**Set exercise:** Reproduce the listing below in full and without alteration, apart from its pictures.

**Information supplied:**
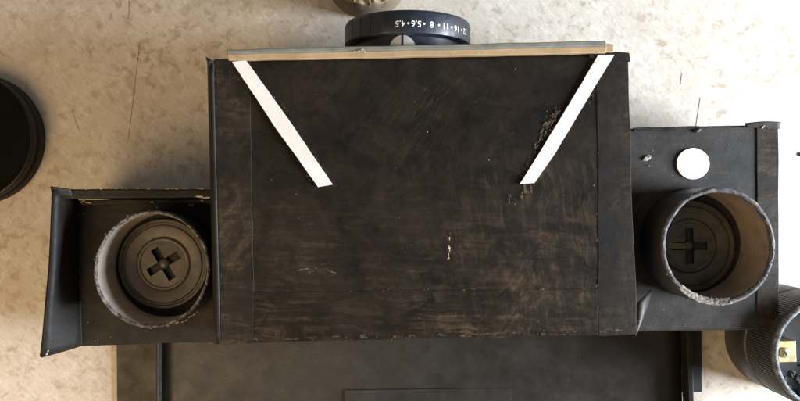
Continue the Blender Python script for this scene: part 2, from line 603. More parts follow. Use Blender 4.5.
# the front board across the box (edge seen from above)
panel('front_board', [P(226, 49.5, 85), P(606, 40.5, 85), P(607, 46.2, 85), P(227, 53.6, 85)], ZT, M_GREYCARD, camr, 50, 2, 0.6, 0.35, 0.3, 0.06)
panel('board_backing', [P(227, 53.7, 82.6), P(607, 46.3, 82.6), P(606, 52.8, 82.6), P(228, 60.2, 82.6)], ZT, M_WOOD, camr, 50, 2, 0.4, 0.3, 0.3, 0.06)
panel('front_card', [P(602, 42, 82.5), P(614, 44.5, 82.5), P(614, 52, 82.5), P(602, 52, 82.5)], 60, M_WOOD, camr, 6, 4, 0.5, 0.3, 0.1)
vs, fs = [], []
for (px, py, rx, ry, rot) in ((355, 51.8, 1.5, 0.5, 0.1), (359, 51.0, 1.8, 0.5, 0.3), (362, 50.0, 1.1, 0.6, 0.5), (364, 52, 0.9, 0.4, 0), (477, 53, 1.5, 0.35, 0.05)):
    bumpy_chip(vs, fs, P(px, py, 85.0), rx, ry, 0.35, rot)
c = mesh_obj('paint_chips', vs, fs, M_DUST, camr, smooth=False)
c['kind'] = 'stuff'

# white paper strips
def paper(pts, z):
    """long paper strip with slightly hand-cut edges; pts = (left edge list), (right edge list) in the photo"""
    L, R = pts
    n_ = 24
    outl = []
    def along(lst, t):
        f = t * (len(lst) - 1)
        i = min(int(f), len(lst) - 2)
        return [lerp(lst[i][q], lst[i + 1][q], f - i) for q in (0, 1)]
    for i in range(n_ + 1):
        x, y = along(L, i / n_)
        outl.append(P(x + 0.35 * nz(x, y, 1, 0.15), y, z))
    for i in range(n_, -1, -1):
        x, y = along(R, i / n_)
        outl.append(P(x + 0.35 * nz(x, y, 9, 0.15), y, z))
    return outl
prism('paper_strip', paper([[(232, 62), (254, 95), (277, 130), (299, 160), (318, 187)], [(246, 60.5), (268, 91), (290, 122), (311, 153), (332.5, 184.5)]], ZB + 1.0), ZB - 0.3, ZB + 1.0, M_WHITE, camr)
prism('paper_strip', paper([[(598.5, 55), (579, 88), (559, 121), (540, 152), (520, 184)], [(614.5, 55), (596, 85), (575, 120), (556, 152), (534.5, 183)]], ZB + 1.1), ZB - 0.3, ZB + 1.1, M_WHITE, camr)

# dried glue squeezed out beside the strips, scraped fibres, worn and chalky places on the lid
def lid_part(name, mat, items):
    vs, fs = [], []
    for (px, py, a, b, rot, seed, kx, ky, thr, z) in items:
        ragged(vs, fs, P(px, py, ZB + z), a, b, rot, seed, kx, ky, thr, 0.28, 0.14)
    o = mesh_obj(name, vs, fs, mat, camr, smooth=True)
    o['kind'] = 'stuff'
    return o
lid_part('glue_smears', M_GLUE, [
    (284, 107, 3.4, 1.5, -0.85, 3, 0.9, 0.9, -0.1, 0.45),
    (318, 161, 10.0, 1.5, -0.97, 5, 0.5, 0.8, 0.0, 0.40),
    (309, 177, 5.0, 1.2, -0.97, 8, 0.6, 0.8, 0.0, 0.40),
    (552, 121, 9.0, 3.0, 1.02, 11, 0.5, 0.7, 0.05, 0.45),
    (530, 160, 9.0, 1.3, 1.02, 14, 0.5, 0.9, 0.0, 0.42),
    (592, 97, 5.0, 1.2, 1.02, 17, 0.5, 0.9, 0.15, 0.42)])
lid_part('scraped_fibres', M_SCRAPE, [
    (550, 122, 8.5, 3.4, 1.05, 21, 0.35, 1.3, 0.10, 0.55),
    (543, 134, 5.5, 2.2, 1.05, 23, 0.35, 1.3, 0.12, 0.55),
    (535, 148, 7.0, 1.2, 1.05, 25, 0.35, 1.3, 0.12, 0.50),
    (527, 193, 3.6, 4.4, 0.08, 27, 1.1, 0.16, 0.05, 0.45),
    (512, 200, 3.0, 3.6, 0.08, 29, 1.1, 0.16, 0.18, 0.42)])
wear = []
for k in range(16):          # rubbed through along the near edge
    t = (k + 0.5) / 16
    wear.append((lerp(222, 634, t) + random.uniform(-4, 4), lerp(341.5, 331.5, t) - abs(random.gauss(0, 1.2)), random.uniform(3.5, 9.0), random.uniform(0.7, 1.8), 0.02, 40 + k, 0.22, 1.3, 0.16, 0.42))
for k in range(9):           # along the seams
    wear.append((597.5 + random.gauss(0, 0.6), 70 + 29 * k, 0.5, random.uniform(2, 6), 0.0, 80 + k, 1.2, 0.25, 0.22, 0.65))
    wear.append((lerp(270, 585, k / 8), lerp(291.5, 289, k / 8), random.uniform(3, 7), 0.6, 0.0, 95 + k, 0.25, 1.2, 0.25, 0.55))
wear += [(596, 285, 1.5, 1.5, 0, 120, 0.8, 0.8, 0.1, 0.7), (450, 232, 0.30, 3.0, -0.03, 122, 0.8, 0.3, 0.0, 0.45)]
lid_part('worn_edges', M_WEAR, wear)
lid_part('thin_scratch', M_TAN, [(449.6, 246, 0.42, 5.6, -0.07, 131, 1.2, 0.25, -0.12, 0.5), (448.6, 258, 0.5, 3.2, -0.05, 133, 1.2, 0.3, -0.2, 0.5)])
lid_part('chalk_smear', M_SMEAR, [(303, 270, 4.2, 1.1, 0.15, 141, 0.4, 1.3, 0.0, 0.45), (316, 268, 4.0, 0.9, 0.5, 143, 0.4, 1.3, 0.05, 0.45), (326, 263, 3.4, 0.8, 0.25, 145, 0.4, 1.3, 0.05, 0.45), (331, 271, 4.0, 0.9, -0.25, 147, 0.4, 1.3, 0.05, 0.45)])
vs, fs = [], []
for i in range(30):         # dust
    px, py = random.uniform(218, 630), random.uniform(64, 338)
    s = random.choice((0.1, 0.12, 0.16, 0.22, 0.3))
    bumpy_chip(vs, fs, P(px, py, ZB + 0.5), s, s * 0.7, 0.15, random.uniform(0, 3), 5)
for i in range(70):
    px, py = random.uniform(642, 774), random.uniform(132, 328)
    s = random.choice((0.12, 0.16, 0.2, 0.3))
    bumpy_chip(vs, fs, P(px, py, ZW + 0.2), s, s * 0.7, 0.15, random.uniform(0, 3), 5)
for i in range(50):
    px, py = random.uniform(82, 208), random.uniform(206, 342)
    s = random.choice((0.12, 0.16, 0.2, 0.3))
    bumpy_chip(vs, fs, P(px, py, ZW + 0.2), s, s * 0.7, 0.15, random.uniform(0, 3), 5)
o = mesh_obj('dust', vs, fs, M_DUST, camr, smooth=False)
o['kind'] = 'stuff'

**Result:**
Continue the Blender Python script for this scene: part 2, from line 603. More parts follow. Use Blender 4.5.
# the front board across the box (edge seen from above)
panel('front_board', [P(226, 49.5, 85), P(606, 40.5, 85), P(607, 46.2, 85), P(227, 53.6, 85)], ZT, M_GREYCARD, camr, 50, 2, 0.6, 0.35, 0.3, 0.06)
panel('board_backing', [P(227, 53.7, 82.6), P(607, 46.3, 82.6), P(606, 52.8, 82.6), P(228, 60.2, 82.6)], ZT, M_WOOD, camr, 50, 2, 0.4, 0.3, 0.3, 0.06)
panel('front_card', [P(602, 42, 82.5), P(614, 44.5, 82.5), P(614, 52, 82.5), P(602, 52, 82.5)], 60, M_WOOD, camr, 6, 4, 0.5, 0.3, 0.1)
vs, fs = [], []
for (px, py, rx, ry, rot) in ((355, 51.8, 1.5, 0.5, 0.1), (359, 51.0, 1.8, 0.5, 0.3), (362, 50.0, 1.1, 0.6, 0.5), (364, 52, 0.9, 0.4, 0), (477, 53, 1.5, 0.35, 0.05)):
    bumpy_chip(vs, fs, P(px, py, 85.0), rx, ry, 0.35, rot)
c = mesh_obj('paint_chips', vs, fs, M_DUST, camr, smooth=False)
c['kind'] = 'stuff'

# white paper strips
def paper(pts, z):
    """long paper strip with slightly hand-cut edges; pts = (left edge list), (right edge list) in the photo"""
    L, R = pts
    n_ = 24
    outl = []
    def along(lst, t):
        f = t * (len(lst) - 1)
        i = min(int(f), len(lst) - 2)
        return [lerp(lst[i][q], lst[i + 1][q], f - i) for q in (0, 1)]
    for i in range(n_ + 1):
        x, y = along(L, i / n_)
        outl.append(P(x + 0.35 * nz(x, y, 1, 0.15), y, z))
    for i in range(n_, -1, -1):
        x, y = along(R, i / n_)
        outl.append(P(x + 0.35 * nz(x, y, 9, 0.15), y, z))
    return outl
prism('paper_strip', paper([[(232, 62), (254, 95), (277, 130), (299, 160), (318, 187)], [(246, 60.5), (268, 91), (290, 122), (311, 153), (332.5, 184.5)]], ZB + 1.0), ZB - 0.3, ZB + 1.0, M_WHITE, camr)
prism('paper_strip', paper([[(598.5, 55), (579, 88), (559, 121), (540, 152), (520, 184)], [(614.5, 55), (596, 85), (575, 120), (556, 152), (534.5, 183)]], ZB + 1.1), ZB - 0.3, ZB + 1.1, M_WHITE, camr)

# dried glue squeezed out beside the strips, scraped fibres, worn and chalky places on the lid
def lid_part(name, mat, items):
    vs, fs = [], []
    for (px, py, a, b, rot, seed, kx, ky, thr, z) in items:
        ragged(vs, fs, P(px, py, ZB + z), a, b, rot, seed, kx, ky, thr, 0.28, 0.14)
    o = mesh_obj(name, vs, fs, mat, camr, smooth=True)
    o['kind'] = 'stuff'
    return o
lid_part('glue_smears', M_GLUE, [
    (284, 107, 3.4, 1.5, -0.85, 3, 0.9, 0.9, -0.1, 0.45),
    (318, 161, 10.0, 1.5, -0.97, 5, 0.5, 0.8, 0.0, 0.40),
    (309, 177, 5.0, 1.2, -0.97, 8, 0.6, 0.8, 0.0, 0.40),
    (552, 121, 9.0, 3.0, 1.02, 11, 0.5, 0.7, 0.05, 0.45),
    (530, 160, 9.0, 1.3, 1.02, 14, 0.5, 0.9, 0.0, 0.42),
    (592, 97, 5.0, 1.2, 1.02, 17, 0.5, 0.9, 0.15, 0.42)])
lid_part('scraped_fibres', M_SCRAPE, [
    (550, 122, 8.5, 3.4, 1.05, 21, 0.35, 1.3, 0.10, 0.55),
    (543, 134, 5.5, 2.2, 1.05, 23, 0.35, 1.3, 0.12, 0.55),
    (535, 148, 7.0, 1.2, 1.05, 25, 0.35, 1.3, 0.12, 0.50),
    (527, 193, 3.6, 4.4, 0.08, 27, 1.1, 0.16, 0.05, 0.45),
    (512, 200, 3.0, 3.6, 0.08, 29, 1.1, 0.16, 0.18, 0.42)])
wear = []
for k in range(16):          # rubbed through along the near edge
    t = (k + 0.5) / 16
    wear.append((lerp(222, 634, t) + random.uniform(-4, 4), lerp(341.5, 331.5, t) - abs(random.gauss(0, 1.2)), random.uniform(3.5, 9.0), random.uniform(0.7, 1.8), 0.02, 40 + k, 0.22, 1.3, 0.16, 0.42))
for k in range(9):           # along the seams
    wear.append((597.5 + random.gauss(0, 0.6), 70 + 29 * k, 0.5, random.uniform(2, 6), 0.0, 80 + k, 1.2, 0.25, 0.22, 0.65))
    wear.append((lerp(270, 585, k / 8), lerp(291.5, 289, k / 8), random.uniform(3, 7), 0.6, 0.0, 95 + k, 0.25, 1.2, 0.25, 0.55))
wear += [(596, 285, 1.5, 1.5, 0, 120, 0.8, 0.8, 0.1, 0.7), (450, 232, 0.30, 3.0, -0.03, 122, 0.8, 0.3, 0.0, 0.45)]
lid_part('worn_edges', M_WEAR, wear)
lid_part('thin_scratch', M_TAN, [(449.6, 246, 0.42, 5.6, -0.07, 131, 1.2, 0.25, -0.12, 0.5), (448.6, 258, 0.5, 3.2, -0.05, 133, 1.2, 0.3, -0.2, 0.5)])
lid_part('chalk_smear', M_SMEAR, [(303, 270, 4.2, 1.1, 0.15, 141, 0.4, 1.3, 0.0, 0.45), (316, 268, 4.0, 0.9, 0.5, 143, 0.4, 1.3, 0.05, 0.45), (326, 263, 3.4, 0.8, 0.25, 145, 0.4, 1.3, 0.05, 0.45), (331, 271, 4.0, 0.9, -0.25, 147, 0.4, 1.3, 0.05, 0.45)])
vs, fs = [], []
for i in range(30):         # dust
    px, py = random.uniform(218, 630), random.uniform(64, 338)
    s = random.choice((0.1, 0.12, 0.16, 0.22, 0.3))
    bumpy_chip(vs, fs, P(px, py, ZB + 0.5), s, s * 0.7, 0.15, random.uniform(0, 3), 5)
for i in range(70):
    px, py = random.uniform(642, 774), random.uniform(132, 328)
    s = random.choice((0.12, 0.16, 0.2, 0.3))
    bumpy_chip(vs, fs, P(px, py, ZW + 0.2), s, s * 0.7, 0.15, random.uniform(0, 3), 5)
for i in range(50):
    px, py = random.uniform(82, 208), random.uniform(206, 342)
    s = random.choice((0.12, 0.16, 0.2, 0.3))
    bumpy_chip(vs, fs, P(px, py, ZW + 0.2), s, s * 0.7, 0.15, random.uniform(0, 3), 5)
o = mesh_obj('dust', vs, fs, M_DUST, camr, smooth=False)
o['kind'] = 'stuff'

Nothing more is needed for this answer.